Your Boss Is Spying on You
With millions of people now working from their homes, frantic bosses are buying high-tech surveillance software to track their employees’ every keystroke. It’s the latest example of how capitalism is built on employer despotism.

Like almost all of the 1.5 million instructors at colleges and universities in the United States, I’ve been teaching online for weeks. I don’t much like it. I love leading classroom discussions and hate grading. Online teaching means none of the former and a whole lot of the latter.
Even so, it’s not so bad. Despite working in increasingly corporatized universities, where most instructors are adjuncts or work under contingent full-time contracts with no meaningful job security, people who teach for a living at the post-secondary level are among the most autonomous non-managerial employees in America. I have wide latitude to set my own schedule and decide many of the details about how I carry out my job on a day-to-day basis. If anything, that freedom is enhanced by staying at home.

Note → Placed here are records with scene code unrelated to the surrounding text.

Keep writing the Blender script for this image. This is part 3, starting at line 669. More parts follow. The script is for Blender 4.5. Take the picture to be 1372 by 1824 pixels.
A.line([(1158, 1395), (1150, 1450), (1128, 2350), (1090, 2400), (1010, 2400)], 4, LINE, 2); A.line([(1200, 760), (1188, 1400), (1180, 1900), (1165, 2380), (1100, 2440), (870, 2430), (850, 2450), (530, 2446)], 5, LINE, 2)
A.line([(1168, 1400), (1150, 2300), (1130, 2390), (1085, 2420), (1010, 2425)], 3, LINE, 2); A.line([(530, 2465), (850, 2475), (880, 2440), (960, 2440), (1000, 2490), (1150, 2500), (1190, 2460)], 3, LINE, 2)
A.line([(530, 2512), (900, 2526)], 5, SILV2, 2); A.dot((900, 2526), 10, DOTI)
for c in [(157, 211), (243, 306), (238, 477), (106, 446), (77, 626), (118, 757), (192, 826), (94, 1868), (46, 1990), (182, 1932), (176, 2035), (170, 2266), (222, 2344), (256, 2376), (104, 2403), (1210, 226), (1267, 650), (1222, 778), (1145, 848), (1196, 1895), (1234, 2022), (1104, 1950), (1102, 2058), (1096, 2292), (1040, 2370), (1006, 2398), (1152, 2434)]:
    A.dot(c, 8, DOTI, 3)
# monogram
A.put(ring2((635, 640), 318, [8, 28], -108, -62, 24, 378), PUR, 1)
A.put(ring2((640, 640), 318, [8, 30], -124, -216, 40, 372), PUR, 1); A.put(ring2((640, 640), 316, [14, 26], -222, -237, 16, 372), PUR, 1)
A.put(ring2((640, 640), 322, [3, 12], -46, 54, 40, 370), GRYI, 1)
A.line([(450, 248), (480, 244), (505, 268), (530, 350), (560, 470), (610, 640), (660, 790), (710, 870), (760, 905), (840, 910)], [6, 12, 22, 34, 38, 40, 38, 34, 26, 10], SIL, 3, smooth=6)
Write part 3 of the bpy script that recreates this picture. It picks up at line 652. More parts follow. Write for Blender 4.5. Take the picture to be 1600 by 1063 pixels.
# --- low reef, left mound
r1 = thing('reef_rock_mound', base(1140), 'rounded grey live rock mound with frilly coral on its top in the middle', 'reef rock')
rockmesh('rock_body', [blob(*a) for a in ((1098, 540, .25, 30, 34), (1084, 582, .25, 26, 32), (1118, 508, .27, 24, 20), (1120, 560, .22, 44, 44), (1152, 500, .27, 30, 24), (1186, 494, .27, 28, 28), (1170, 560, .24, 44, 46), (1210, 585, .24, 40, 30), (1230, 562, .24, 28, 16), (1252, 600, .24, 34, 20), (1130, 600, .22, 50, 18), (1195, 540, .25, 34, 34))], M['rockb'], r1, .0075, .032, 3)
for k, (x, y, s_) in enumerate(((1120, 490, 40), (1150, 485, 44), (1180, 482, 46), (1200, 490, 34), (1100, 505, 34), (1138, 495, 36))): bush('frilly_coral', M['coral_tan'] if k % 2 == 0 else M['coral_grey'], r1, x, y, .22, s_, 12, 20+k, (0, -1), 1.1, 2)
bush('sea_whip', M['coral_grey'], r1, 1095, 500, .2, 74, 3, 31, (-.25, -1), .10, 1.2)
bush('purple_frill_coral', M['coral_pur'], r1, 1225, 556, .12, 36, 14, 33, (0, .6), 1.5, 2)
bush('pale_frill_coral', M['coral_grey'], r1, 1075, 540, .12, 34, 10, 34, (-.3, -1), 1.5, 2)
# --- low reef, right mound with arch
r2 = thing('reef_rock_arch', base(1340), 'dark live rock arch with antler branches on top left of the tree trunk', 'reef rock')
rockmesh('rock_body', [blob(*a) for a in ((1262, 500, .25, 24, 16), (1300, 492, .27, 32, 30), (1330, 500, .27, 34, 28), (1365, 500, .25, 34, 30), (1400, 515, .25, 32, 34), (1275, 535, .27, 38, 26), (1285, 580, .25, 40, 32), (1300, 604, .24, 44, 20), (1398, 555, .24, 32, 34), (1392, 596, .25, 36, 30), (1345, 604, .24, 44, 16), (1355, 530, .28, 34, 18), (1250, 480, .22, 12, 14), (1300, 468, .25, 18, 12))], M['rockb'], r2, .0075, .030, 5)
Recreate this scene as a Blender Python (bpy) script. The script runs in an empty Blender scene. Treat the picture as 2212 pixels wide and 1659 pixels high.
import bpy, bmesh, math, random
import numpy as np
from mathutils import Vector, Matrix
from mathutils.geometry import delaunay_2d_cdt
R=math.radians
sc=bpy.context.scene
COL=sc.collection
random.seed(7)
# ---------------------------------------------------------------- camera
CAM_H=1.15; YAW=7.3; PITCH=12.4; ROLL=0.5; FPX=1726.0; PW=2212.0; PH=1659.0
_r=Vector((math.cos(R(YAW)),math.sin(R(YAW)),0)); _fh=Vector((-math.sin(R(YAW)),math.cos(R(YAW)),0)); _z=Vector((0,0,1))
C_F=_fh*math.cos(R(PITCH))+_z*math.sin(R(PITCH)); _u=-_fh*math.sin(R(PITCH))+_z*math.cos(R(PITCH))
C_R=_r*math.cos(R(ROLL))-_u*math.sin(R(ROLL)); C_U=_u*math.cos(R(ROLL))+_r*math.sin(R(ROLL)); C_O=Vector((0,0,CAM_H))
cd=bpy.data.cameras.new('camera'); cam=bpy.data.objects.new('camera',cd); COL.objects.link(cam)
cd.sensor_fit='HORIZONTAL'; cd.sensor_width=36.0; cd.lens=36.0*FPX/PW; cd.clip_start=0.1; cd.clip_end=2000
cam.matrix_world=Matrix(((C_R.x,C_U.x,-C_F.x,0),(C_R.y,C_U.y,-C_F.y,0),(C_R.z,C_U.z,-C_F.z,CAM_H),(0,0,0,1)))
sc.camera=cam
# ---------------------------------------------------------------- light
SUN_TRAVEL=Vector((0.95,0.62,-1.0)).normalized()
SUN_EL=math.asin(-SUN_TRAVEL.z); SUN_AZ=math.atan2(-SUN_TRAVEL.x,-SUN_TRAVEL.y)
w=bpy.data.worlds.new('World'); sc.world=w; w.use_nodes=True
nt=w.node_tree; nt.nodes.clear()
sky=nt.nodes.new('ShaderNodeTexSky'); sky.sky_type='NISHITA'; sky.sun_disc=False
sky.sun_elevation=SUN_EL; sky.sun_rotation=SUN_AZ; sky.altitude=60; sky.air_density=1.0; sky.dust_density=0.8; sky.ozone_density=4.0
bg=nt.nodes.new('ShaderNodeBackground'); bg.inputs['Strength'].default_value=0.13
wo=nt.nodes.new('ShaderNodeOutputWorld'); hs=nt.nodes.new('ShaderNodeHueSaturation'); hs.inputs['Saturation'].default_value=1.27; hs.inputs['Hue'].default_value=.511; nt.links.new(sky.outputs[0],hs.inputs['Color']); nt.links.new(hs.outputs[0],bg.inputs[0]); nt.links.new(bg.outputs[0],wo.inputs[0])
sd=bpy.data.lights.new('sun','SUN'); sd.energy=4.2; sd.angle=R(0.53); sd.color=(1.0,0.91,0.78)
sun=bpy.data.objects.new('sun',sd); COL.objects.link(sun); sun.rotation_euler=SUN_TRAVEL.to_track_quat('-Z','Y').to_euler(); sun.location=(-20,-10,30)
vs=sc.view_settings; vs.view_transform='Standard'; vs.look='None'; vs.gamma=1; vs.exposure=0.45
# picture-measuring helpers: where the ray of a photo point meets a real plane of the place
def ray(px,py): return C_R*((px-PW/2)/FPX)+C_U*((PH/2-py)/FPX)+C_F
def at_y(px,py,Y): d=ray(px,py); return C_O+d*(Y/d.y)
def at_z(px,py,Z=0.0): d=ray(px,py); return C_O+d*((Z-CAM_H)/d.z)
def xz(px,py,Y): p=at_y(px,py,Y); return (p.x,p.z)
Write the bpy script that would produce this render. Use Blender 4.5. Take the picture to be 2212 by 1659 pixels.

The vast majority of US workers are a lot less lucky. As socialists have always pointed out, workplaces are sites of tyranny. Since most people have trouble finding the starter capital to build a business of their own, and the majority of small businesses quickly go under, the average person has no realistic choice but to go to work for someone else. As Karl Marx said, workers are “doubly free” — free to sell their labor to an employer, and free to starve if they decline to do so.